__Written exercise__: Each line from the line with "Build this scene" to the line with "random.seed(7)", inclusive, is to be repeated exactly; no other line and no picture belongs in the copy.

__Records for this exercise__:
Start

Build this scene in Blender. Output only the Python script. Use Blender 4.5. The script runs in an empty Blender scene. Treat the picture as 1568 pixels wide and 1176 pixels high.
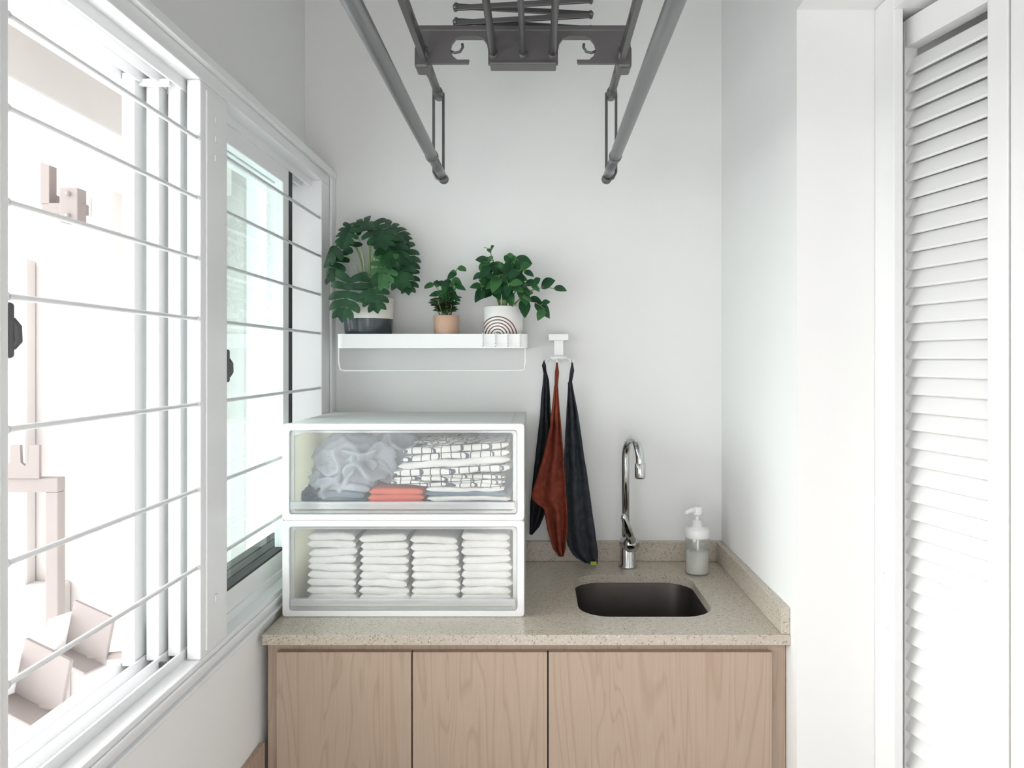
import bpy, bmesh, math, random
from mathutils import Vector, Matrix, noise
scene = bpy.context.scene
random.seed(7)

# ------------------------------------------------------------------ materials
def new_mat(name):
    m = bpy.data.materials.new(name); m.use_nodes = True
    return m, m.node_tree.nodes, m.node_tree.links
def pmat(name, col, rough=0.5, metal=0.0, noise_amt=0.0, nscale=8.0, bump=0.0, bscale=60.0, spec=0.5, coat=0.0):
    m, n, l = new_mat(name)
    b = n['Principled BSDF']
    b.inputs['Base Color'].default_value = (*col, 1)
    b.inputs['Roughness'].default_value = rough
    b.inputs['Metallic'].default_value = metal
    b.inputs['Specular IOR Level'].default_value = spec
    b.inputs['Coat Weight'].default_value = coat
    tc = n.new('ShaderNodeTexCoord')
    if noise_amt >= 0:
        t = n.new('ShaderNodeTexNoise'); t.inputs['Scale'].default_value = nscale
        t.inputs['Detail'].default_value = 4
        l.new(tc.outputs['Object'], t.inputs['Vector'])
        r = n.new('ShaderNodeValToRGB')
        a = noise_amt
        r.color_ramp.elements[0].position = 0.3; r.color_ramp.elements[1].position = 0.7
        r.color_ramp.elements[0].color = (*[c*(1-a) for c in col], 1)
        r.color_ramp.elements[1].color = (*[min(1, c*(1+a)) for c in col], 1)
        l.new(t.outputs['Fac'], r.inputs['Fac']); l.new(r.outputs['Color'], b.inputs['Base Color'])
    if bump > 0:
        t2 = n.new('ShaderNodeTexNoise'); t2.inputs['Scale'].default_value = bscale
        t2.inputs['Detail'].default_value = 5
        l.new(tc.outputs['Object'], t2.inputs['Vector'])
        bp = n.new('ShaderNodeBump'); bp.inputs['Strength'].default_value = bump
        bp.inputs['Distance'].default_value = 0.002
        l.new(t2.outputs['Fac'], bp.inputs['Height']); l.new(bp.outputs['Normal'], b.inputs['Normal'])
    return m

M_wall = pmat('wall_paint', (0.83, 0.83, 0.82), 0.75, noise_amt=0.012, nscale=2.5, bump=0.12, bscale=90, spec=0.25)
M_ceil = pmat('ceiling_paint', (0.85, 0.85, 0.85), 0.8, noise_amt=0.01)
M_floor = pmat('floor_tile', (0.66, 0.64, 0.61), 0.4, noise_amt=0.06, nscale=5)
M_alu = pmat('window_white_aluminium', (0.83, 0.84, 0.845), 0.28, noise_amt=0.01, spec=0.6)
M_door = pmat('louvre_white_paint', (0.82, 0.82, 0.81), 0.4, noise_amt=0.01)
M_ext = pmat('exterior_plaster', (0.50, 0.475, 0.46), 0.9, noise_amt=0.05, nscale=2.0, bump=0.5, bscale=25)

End
Start

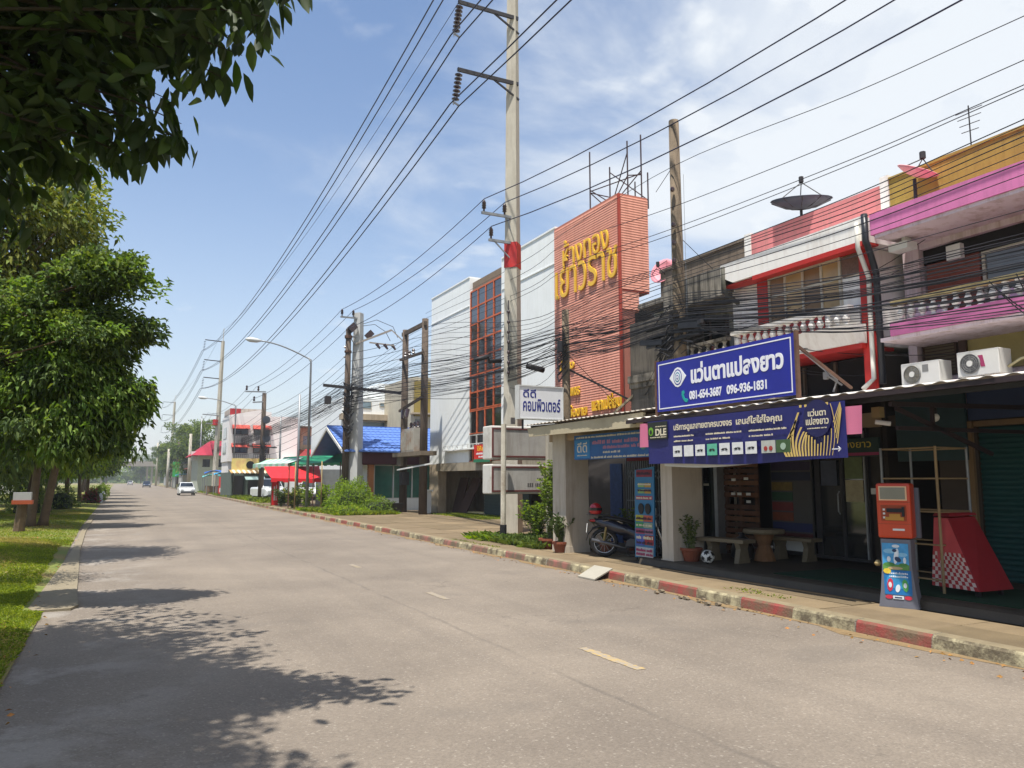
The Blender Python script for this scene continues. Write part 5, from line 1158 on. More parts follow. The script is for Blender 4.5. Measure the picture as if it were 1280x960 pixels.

End

__Task answer__:
Build this scene in Blender. Output only the Python script. Use Blender 4.5. The script runs in an empty Blender scene. Treat the picture as 1568 pixels wide and 1176 pixels high.
import bpy, bmesh, math, random
from mathutils import Vector, Matrix, noise
scene = bpy.context.scene
random.seed(7)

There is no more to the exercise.